Burp Proxy: Intruder and Repeater

Now that we are done with the basics of Burp Proxy and its working, let look at the Repeater Option within Burp. Keep the Interceptor off and just crawl the site and let the traffic get captured.

TURN OFF the INTERCEPTOR and normally surf the web and everything gets sent to the HISTORY tab so you can test them.

In this screen we can view the sites that we have visited and the ones with a tick mark in the params column are the ones that we can fiddle with. Select the request we want to test and right click it. Select “send to repeater”.

The repeater tab will be highlighted when any traffic is sent towards it. We can use the repeater to do some quick manual inspections. The request already prepared in the RAW tab, it is also cleaned and organized if you prefer to review on the parameters, header, or hex tabs.

The REPEATER allows you to make any changes you want to the request and then resend it to analyze the results from the server. It even highlights the request parameters in BLUE and possible vectors to manipulate in RED. Click the GO button to send the traffic to the server. The server will respond with output with respect to the values that you have modified. We can select the “render” option to have a look at the site itself, rather than in raw format.

Now if we suspect that the target website has any vulnerability that we can explore, INTRUDER comes handy. Right click the message body and sent it to the INTRUDER.

Intruder is used to automate customized attacks against Web applications.

It has four tabs: – target, positions, payloads and options.

Target: This panel is used to specify the target host and the port to use for the connection. There is an option for using SSL encryption, if required.

Positions: This panel is an important option in automating attack strings on the target. The types of attack vectors are sniper attack, battering ram attack, pitchfork attack and cluster bomb. The tool will use the highlighting to show you were the possible attack points are. The tool uses the § symbol as start and end markers for each targeted attack position. If you want to replace the parameter value then place the §§ symbols before and after, however if you want to test altering or injecting after it then place the §§ symbols directly after the parameter value; eg:-  §abc§  or abc§§

Now we need to select the attack type:-

Sniper: This attack mode lets us inject a single payload into the chosen attack positions. This takes the payload options and inserts them one by one into the chosen position and then repeats until it has tested all payload options.

Battering Ram: This takes our desired payload and inserts it into the chosen attack positions. The difference here is that if more than one position is chosen it will insert the same payload into all positions at once and test, whereas the Sniper tests them one by one.

Pitchfork: This attack mode allows you to test multiple payloads based on attack position, with a max of 8 being able to be defined. This attack mode sets a different payload for each position and moves through them one by one while testing multiple positions at once.

Cluster Bomb: This attack mode uses multiple payloads and allows you to test each possible payload in each chosen attack position, meaning it will try payload1 in position1 and then on the next test it will try payload1 in position2, swapping out for any other payloads you have defined.

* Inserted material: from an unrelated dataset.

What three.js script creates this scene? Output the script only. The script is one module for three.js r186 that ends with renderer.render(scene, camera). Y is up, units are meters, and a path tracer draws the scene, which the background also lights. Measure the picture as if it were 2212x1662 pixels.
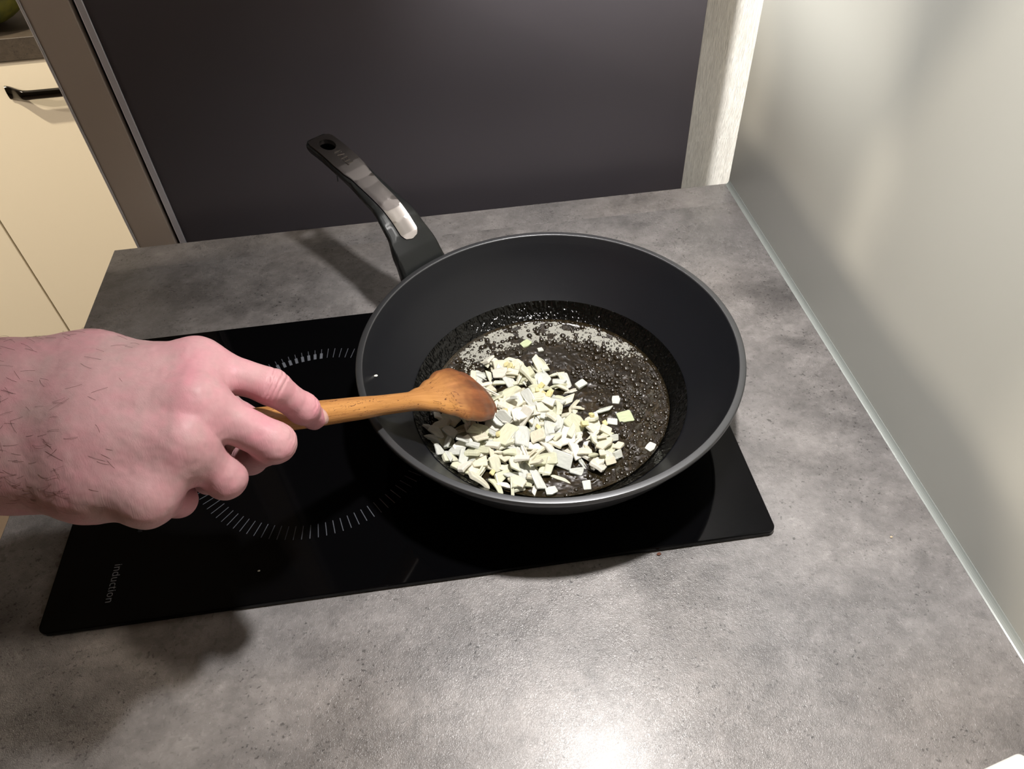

In the payload tab, we can select various sets or upload a custom file set, by selecting the “runtime file”.

You can paste some scripts or some SQL injection scripts (as shown below) in a notepad and select it.

  • and 1=1
  • and 1=2
  • and 1>2
  • and 1<=2
  • +and+1=1
  • +and+1=2
  • +and+1>2
  • /**/and/**/1=1
  • /**/and/**/1=2
  • /**/and/**/1>2


Now verify the settings in Options tabs. Scroll down on the OPTION page and you will find a section for grep. We can define text to search for on the results page after our payloads have been inserted.

Once all these are set, you can actually run the test using our HTTP request we identified earlier and now using our selected Sniper attack with payload and grep contents. Run the Intruder tool by clicking on the file menu at top and selecting Intruder -> start attack.

A new window will open up where we can see our test results.